Tabi ki sportif beslenme ya da sporcu beslenmesi bizim uzmanlık alanlarımızdan diyebilirim. Müsabaka veya antrenman öncesi beslenme, form tutma, bölgesel yağ yakımı gibi durumları bizzat kişisel olarak deneyimlediğimiz için öğrencilerimize bu anlamda yardımcı oluyoruz.
Öğrencilerinizle haftada kaç kez antrenman yapıyorsunuz?
Antrenman programı, kişilerin hedefine, spor geçmişine, yaşına, sağlık durumuna ve yaşam şartlarına göre değişen bir durumdur. Minimim 3-4 gün antrenman yapmak gerekir ancak hedefe göre bu sayı arttırılabilir.
Öğrencilerinizin motivasyonlarını artırmak için nasıl yöntemler uyguluyorsunuz?
Geçmişte aldığımız fotoğraflar ve antrenman esnasında not ettiğim kg takipleri benim için önemli noktalardır. Bu verileri sayısal ve görsel olarak karşılaştırmak, önce ve sonra takip çizelgeleri oluşturmak benim için önemli motivasyon adımları.
Spor salonlarında egzersiz yapan üyeleri bağırarak motive etmeye çalışan personal trainerler hakkında ne düşünüyorsunuz?

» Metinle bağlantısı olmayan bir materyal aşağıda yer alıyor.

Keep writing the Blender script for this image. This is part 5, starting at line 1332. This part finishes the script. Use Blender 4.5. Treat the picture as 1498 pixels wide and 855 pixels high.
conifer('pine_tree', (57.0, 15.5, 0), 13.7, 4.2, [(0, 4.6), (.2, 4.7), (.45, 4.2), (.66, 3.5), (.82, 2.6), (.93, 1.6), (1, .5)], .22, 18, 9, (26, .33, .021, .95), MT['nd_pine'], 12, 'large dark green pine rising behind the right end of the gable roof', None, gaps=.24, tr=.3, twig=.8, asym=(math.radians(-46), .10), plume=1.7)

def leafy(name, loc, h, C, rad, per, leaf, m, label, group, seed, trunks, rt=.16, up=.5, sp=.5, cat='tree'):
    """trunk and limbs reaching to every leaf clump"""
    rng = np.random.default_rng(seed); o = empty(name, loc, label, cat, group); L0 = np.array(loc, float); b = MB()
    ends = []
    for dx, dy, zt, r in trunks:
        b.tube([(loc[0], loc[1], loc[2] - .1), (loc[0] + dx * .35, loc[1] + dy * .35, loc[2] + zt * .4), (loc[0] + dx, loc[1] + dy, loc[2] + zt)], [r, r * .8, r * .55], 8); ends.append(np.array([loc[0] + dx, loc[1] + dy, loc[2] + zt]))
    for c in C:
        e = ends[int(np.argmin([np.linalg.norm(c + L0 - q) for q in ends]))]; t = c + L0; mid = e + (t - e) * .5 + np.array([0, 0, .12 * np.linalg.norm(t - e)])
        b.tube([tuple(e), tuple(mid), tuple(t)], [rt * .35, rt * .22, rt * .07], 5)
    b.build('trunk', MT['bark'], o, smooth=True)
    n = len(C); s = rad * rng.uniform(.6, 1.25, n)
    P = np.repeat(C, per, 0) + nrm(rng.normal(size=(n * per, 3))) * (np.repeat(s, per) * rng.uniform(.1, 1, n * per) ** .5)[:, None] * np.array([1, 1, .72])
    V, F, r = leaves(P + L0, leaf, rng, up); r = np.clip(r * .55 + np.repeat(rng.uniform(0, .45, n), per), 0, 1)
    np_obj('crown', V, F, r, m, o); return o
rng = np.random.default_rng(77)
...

Nabza göre şerbet vermek gerekir. Bazı üyeler yüksek sesle ve coşkulu sözlerle motive olabilir ancak bu herkes için geçerli değil. Yüksek sesten hoşlanmayan üyeler de mevcut. Şahsen ben bazı hocaların bu gürültülü motivasyon anlayışını şov amaçlı ve abartılı buluyorum. Bu şekilde bir motivasyon anlayışını da benimsemiyorum.
Gençlerimizi spora teşvik edebilmek için neler yapmalıyız?
Öncelikle sporu sevdirmek ve sporun ulaşılabilirliğini artırmak gerekiyor. Okul çağındaki çocuklara sportif faaliyetlerin özendirilmesi gerekiyor. Sporun ilgi ve yetenek gerektiren bir dal olduğu akıldan çıkarılmamalı.
Maalesef ülkemizde beden eğitimi dersleri puanlandırmaya ve not sistemine dâhil edilmediğinden öğrencilerde bu derslere karşı olumsuz yargı oluşuyor, yetenekli öğrencilerin yetenekleri görmezden geliniyor, yeteneksiz öğrencilerde ise spora karşı olumsuz tutum gelişiyor.
Bence bunların önüne geçmek için öğrencilerin spora ilgilerine göre puan sisteminin dışında farklı bir değerlendirme yapılmalı. Spor dersleri çocuklara yük olmaktan çıkarılmalı. Okuldaki ders programları profesyonel anlamda spor yapan öğrencilerin antrenman programı dikkate alınarak düzenlenmeli.
Gençler için ücretsiz spor kulüpleri kurmak, spor hizmetinin yaygınlaşmasını sağlamak ilk etapta aklıma gelenler.